2. The Mineral Leasing Act of 1920, 30 U.S.C. 181 et seq., and implementing regulations, including 43 CFR part 3480.
3. The National Environmental Policy Act of 1969, 42 U.S.C. 4321 et seq., and implementing regulations, including 40 CFR part 1500.
4. The Endangered Species Act, 16 U.S.C. 1531 et seq., and implementing regulations, including 50 CFR part 402.
5. The National Historic Preservation Act of 1966, 16 U.S.C. 470 et seq., and implementing regulations, including 36 CFR part 800.
6. The Clean Air Act, 42 U.S.C. 7401 et seq., and implementing regulations.
7. The Federal Water Pollution Control Act, 33 U.S.C. 1251 et seq., and implementing regulations.

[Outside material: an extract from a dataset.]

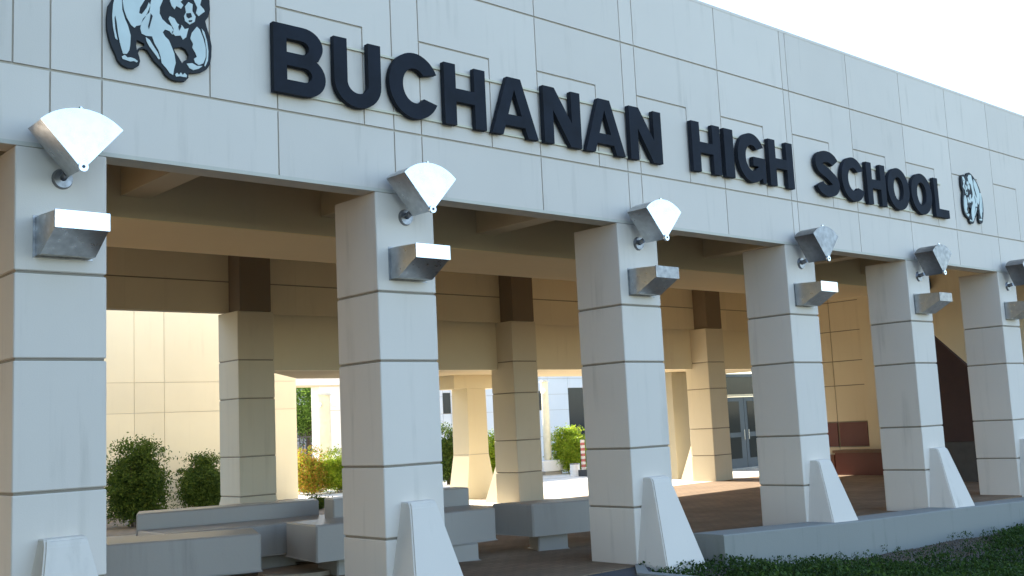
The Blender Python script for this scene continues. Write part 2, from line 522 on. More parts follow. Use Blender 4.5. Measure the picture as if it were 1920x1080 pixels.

8. The Resource Conservation and Recovery Act of 1976, 42 U.S.C. 6901 et seq., and implementing regulations.
9. The Reservoir Salvage Act of 1960, amended by the Preservation of Historical and Archaeological Data Act of 1974, 16 U.S.C. 469 et seq.
10. Executive Order 11593 (May 13, 1971), Cultural Resource Inventories on Federal Lands.
11. Executive Order 11988 (May 24, 1977), for flood plain protection.
12. Executive Order 11990 (May 24, 1977), for wetlands protection.
13. The Mineral Leasing Act for Acquired Lands, 30 U.S.C. 351 et seq., and implementing regulations.
14. The Stock Raising Homestead Act of 1916, 43 U.S.C. 291 et seq.
15. The Constitution of the United States.
16. Surface Mining Control and Reclamation Act of 1977, 30 U.S.C. 1201 et seq.
17. 30 CFR Chapter VII.
18. The Constitution of the State of Utah.
19. Utah Code Annotated 40-10-1 et seq.
20. Utah Code Annotated 40-8-1 et seq.
21. Utah Coal Mining and Reclamation Permanent Program, Chapters I and II, Final Rules of the Board of Oil, Gas and Mining, UMC/SMC 700 et seq.